--- Start of EXTRACTED RECORDS ---

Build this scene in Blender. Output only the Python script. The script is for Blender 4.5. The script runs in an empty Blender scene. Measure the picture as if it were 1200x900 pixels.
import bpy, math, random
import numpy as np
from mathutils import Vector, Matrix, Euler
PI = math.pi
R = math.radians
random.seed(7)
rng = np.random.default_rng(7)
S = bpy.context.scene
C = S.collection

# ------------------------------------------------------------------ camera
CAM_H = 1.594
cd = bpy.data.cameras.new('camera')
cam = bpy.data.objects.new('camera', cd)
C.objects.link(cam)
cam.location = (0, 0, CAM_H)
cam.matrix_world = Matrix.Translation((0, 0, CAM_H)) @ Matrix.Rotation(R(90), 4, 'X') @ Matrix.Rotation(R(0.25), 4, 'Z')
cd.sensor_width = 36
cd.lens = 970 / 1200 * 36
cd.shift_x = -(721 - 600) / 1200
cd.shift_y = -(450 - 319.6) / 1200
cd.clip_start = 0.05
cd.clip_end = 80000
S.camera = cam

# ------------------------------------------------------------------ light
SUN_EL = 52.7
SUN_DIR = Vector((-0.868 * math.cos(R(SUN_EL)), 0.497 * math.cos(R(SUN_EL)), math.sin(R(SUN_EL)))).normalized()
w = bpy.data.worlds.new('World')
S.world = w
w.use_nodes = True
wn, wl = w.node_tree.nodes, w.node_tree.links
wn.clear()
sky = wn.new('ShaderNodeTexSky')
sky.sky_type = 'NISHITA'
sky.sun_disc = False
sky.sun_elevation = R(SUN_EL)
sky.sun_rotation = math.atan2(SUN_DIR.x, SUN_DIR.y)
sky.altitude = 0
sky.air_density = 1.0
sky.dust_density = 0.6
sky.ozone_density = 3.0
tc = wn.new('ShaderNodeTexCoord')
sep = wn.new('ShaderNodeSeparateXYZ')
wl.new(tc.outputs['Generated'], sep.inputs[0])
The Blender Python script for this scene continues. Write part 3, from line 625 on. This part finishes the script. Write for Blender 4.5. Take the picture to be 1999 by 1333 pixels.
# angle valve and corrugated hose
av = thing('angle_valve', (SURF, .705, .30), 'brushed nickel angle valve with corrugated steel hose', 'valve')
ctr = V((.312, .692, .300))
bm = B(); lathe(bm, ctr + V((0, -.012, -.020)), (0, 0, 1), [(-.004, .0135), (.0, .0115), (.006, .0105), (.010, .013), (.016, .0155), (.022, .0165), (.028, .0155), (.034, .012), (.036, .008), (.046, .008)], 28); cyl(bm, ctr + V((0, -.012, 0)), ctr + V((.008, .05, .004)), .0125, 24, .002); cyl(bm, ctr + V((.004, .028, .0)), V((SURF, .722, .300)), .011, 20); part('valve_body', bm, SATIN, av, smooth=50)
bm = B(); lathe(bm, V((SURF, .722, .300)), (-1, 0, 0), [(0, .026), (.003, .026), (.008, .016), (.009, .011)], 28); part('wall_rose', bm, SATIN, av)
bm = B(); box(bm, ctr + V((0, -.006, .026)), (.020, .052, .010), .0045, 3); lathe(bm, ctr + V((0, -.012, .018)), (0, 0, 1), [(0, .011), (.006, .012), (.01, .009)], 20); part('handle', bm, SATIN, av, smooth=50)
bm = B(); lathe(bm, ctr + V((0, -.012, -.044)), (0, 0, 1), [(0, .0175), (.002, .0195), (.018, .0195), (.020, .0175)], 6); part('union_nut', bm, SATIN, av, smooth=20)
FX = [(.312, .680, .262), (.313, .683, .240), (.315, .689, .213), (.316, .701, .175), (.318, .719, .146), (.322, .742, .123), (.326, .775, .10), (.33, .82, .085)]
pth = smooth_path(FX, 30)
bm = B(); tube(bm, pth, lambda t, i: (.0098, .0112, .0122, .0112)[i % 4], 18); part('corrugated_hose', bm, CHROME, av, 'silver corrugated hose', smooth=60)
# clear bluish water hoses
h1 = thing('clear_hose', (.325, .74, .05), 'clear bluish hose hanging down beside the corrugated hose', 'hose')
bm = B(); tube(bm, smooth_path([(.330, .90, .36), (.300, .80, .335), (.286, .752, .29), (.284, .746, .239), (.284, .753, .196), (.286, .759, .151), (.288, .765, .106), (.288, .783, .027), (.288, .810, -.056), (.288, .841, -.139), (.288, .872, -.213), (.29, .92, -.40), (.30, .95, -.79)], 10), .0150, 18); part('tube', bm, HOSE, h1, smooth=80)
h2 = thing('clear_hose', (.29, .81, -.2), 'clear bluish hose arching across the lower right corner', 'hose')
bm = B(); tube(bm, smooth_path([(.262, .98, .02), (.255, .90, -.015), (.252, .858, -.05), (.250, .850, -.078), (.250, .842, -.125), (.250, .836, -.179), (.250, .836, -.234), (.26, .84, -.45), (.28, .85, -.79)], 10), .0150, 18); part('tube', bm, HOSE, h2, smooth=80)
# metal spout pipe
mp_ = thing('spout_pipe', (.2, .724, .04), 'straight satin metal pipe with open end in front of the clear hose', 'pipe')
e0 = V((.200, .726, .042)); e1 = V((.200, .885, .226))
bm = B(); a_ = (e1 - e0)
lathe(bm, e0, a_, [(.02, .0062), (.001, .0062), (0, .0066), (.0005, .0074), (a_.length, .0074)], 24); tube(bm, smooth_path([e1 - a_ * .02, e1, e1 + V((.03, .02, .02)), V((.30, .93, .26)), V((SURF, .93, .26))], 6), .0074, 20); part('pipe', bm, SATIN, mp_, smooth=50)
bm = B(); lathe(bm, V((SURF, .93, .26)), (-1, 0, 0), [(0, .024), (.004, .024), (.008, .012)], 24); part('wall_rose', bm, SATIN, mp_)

--- End of EXTRACTED RECORDS ---

● **EXERCISE OBJECTIVE**
Reproduce the full listing above, character for character.

● **SOLUTION TO THIS TASK**
Build this scene in Blender. Output only the Python script. The script is for Blender 4.5. The script runs in an empty Blender scene. Measure the picture as if it were 1200x900 pixels.
import bpy, math, random
import numpy as np
from mathutils import Vector, Matrix, Euler
PI = math.pi
R = math.radians
random.seed(7)
rng = np.random.default_rng(7)
S = bpy.context.scene
C = S.collection

# ------------------------------------------------------------------ camera
CAM_H = 1.594
cd = bpy.data.cameras.new('camera')
cam = bpy.data.objects.new('camera', cd)
C.objects.link(cam)
cam.location = (0, 0, CAM_H)
cam.matrix_world = Matrix.Translation((0, 0, CAM_H)) @ Matrix.Rotation(R(90), 4, 'X') @ Matrix.Rotation(R(0.25), 4, 'Z')
cd.sensor_width = 36
cd.lens = 970 / 1200 * 36
cd.shift_x = -(721 - 600) / 1200
cd.shift_y = -(450 - 319.6) / 1200
cd.clip_start = 0.05
cd.clip_end = 80000
S.camera = cam

# ------------------------------------------------------------------ light
SUN_EL = 52.7
SUN_DIR = Vector((-0.868 * math.cos(R(SUN_EL)), 0.497 * math.cos(R(SUN_EL)), math.sin(R(SUN_EL)))).normalized()
w = bpy.data.worlds.new('World')
S.world = w
w.use_nodes = True
wn, wl = w.node_tree.nodes, w.node_tree.links
wn.clear()
sky = wn.new('ShaderNodeTexSky')
sky.sky_type = 'NISHITA'
sky.sun_disc = False
sky.sun_elevation = R(SUN_EL)
sky.sun_rotation = math.atan2(SUN_DIR.x, SUN_DIR.y)
sky.altitude = 0
sky.air_density = 1.0
sky.dust_density = 0.6
sky.ozone_density = 3.0
tc = wn.new('ShaderNodeTexCoord')
sep = wn.new('ShaderNodeSeparateXYZ')
wl.new(tc.outputs['Generated'], sep.inputs[0])
The Blender Python script for this scene continues. Write part 3, from line 625 on. This part finishes the script. Write for Blender 4.5. Take the picture to be 1999 by 1333 pixels.
# angle valve and corrugated hose
av = thing('angle_valve', (SURF, .705, .30), 'brushed nickel angle valve with corrugated steel hose', 'valve')
ctr = V((.312, .692, .300))
bm = B(); lathe(bm, ctr + V((0, -.012, -.020)), (0, 0, 1), [(-.004, .0135), (.0, .0115), (.006, .0105), (.010, .013), (.016, .0155), (.022, .0165), (.028, .0155), (.034, .012), (.036, .008), (.046, .008)], 28); cyl(bm, ctr + V((0, -.012, 0)), ctr + V((.008, .05, .004)), .0125, 24, .002); cyl(bm, ctr + V((.004, .028, .0)), V((SURF, .722, .300)), .011, 20); part('valve_body', bm, SATIN, av, smooth=50)
bm = B(); lathe(bm, V((SURF, .722, .300)), (-1, 0, 0), [(0, .026), (.003, .026), (.008, .016), (.009, .011)], 28); part('wall_rose', bm, SATIN, av)
bm = B(); box(bm, ctr + V((0, -.006, .026)), (.020, .052, .010), .0045, 3); lathe(bm, ctr + V((0, -.012, .018)), (0, 0, 1), [(0, .011), (.006, .012), (.01, .009)], 20); part('handle', bm, SATIN, av, smooth=50)
bm = B(); lathe(bm, ctr + V((0, -.012, -.044)), (0, 0, 1), [(0, .0175), (.002, .0195), (.018, .0195), (.020, .0175)], 6); part('union_nut', bm, SATIN, av, smooth=20)
FX = [(.312, .680, .262), (.313, .683, .240), (.315, .689, .213), (.316, .701, .175), (.318, .719, .146), (.322, .742, .123), (.326, .775, .10), (.33, .82, .085)]
pth = smooth_path(FX, 30)
bm = B(); tube(bm, pth, lambda t, i: (.0098, .0112, .0122, .0112)[i % 4], 18); part('corrugated_hose', bm, CHROME, av, 'silver corrugated hose', smooth=60)
# clear bluish water hoses
h1 = thing('clear_hose', (.325, .74, .05), 'clear bluish hose hanging down beside the corrugated hose', 'hose')
bm = B(); tube(bm, smooth_path([(.330, .90, .36), (.300, .80, .335), (.286, .752, .29), (.284, .746, .239), (.284, .753, .196), (.286, .759, .151), (.288, .765, .106), (.288, .783, .027), (.288, .810, -.056), (.288, .841, -.139), (.288, .872, -.213), (.29, .92, -.40), (.30, .95, -.79)], 10), .0150, 18); part('tube', bm, HOSE, h1, smooth=80)
h2 = thing('clear_hose', (.29, .81, -.2), 'clear bluish hose arching across the lower right corner', 'hose')
bm = B(); tube(bm, smooth_path([(.262, .98, .02), (.255, .90, -.015), (.252, .858, -.05), (.250, .850, -.078), (.250, .842, -.125), (.250, .836, -.179), (.250, .836, -.234), (.26, .84, -.45), (.28, .85, -.79)], 10), .0150, 18); part('tube', bm, HOSE, h2, smooth=80)
# metal spout pipe
mp_ = thing('spout_pipe', (.2, .724, .04), 'straight satin metal pipe with open end in front of the clear hose', 'pipe')
e0 = V((.200, .726, .042)); e1 = V((.200, .885, .226))
bm = B(); a_ = (e1 - e0)
lathe(bm, e0, a_, [(.02, .0062), (.001, .0062), (0, .0066), (.0005, .0074), (a_.length, .0074)], 24); tube(bm, smooth_path([e1 - a_ * .02, e1, e1 + V((.03, .02, .02)), V((.30, .93, .26)), V((SURF, .93, .26))], 6), .0074, 20); part('pipe', bm, SATIN, mp_, smooth=50)
bm = B(); lathe(bm, V((SURF, .93, .26)), (-1, 0, 0), [(0, .024), (.004, .024), (.008, .012)], 24); part('wall_rose', bm, SATIN, mp_)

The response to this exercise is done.